Now, a Sam Carana leads a group who have been blogging up a storm about methane estimates from the IASI sensor. Their messaging is alarming, connecting dots between methane maps they generate using IASI data and a number of rapidly changing Arctic climate elements: declining sea ice area, duration, volume; increasing air and sea surface temperature, wildfire.

My understanding was that the methane bubbles can’t or don’t make it to the surface, instead are converted to much less potent carbon dioxide before reaching the surface. Then, here’s what we hear from 4 days ago from a Swedish team now surveying the Laptev sea with a very high-end icebreaker, named for the main Norse god.

The Swedish team states “At several places, the methane “bubbles“ even rose to the ocean surface. That’s damn scary. Atmospheric methane release is a much bigger problem than atmospheric carbon dioxide release, since methane is ~20 times more powerful greenhouse gas. If as it seems, sea ice reduction is destabilizing the shallow Arctic Ocean continental shelf waters. Without the reflective cover, the ocean is taking on a lot more solar heating during the 24 h summer days, making it harder for the sea ice to reform, in a self compounding feedback process. Places like the Laptev and East Siberian seas, are shallow, and the water column can more easily be mixed by wind action than when sea ice cover was there. This new heating and mixing can be what unlocks the shallow sea gas hydrates, allowing the methane up to the surface.

The methane bubbles they filmed boiling up toward, even to the surface of the Arctic Ocean.

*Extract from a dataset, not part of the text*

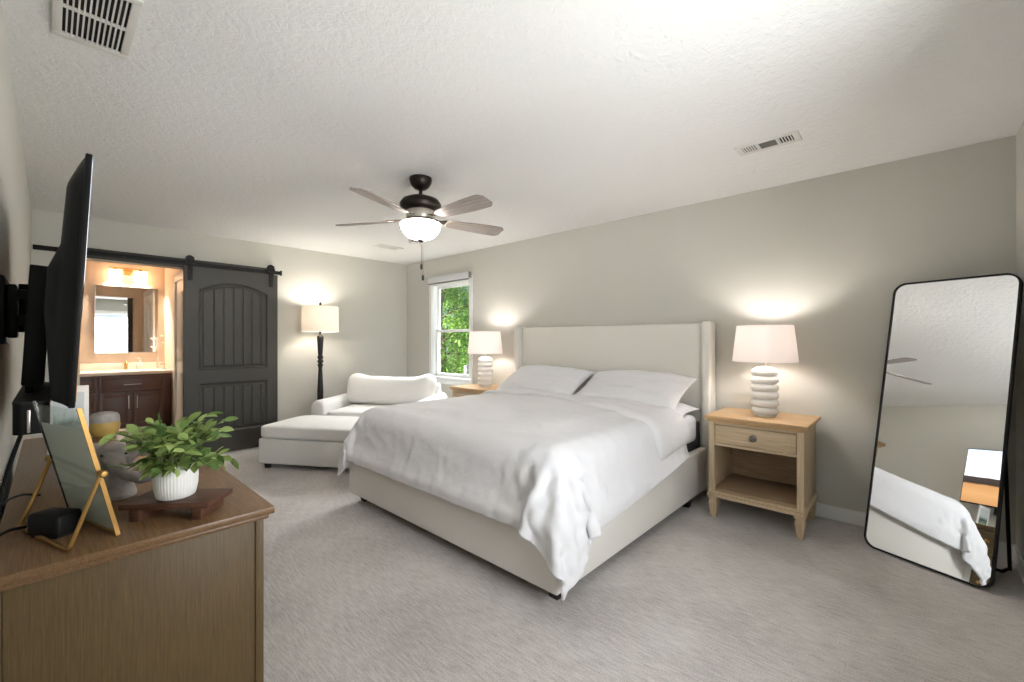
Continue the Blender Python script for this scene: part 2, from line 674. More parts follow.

The story of methane bubbles coming to the surface is not actually that new. Here’s a 2011 pieceon the topic. Shakova et al (2013) suggest that: “significant quantities of methane are escaping the East Siberian Shelf as a result of the degradation of submarine permafrost over thousands of years. We suggest that bubbles and storms facilitate the flux of this methane to the overlying ocean and atmosphere, respectively


What’s the take home message, if you ask me? Because elevated atmospheric carbon from fossil fuel burning is the trigger mechanism poking the climate dragon. The trajectory we’re on is to awaken a runaway climate heating that will ravage global agricultural systems leading to mass famine, conflict. Sea level rise will be a small problem by comparison. We simply MUST lower atmospheric carbon emissions. This should start with limiting the burning of fossil fuels from conventional sources; chiefly coal, followed by tar sands [block the pipeline]; reduce fossil fuel use elsewhere for example in liquid transportation fuels; engage in a massive reforestation program to have side benefits of sustainable timber, reduced desertification, animal habitat, aquaculture; and redirect fossil fuel subsidies to renewable energy subsidies. This is an all hands on deck moment. We’re in the age of consequences.

There are still questions, of course, but the cautionary principle makes clear we have to keep this dragon in the ground.